Not surprisingly, California and Texas, the largest states, had the biggest decline in federal jobs in absolute terms.
But in terms of percent change, Alaska had the largest contraction, losing almost 8 percent of its federal workforce in December 2013 compared to a year ago. Others taking a big hit, declining by more than 4 percent: Arkansas, Kansas, Montana, New Jersey, and Washington.
None of the states in the Washington DC metro area are even in the top ten measured in terms of percentage losses: DC is 15th, Virginia 28th and Maryland 43rd. However, because the federal government makes up 28 percent of the workforce in D.C., a proportionately small decline in federal jobs translates to over 6,000 jobs.
Alaska is similar: Federal employment represented fully one-fourth of the total workforce, so the 1,200 jobs lost in December disproportionately affected the economy. The federal jobs also tended to be higher paying and more stable than other Alaskan work.

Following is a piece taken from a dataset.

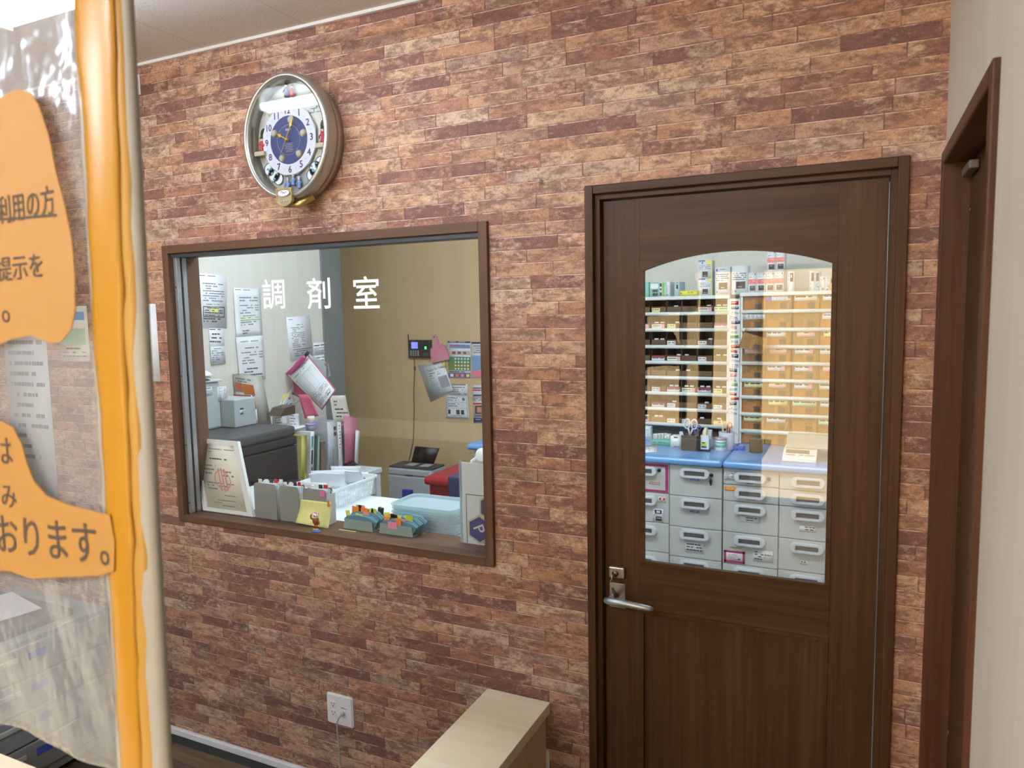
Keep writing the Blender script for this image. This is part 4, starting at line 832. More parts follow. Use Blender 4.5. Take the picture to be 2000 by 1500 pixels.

Although overall state and local employment increased in 2013, twenty-two states reported a decline from the prior year. This loss of human capital has already begun to affect government services, most alarmingly education, which accounted for 60 percent of the local government decline in employment from 2009 to 2013.
Thus while our economic monitor shows some cautious improvement in other employment indicators, declining public sector employment, particularly in the federal government, continue to drag down the recovery.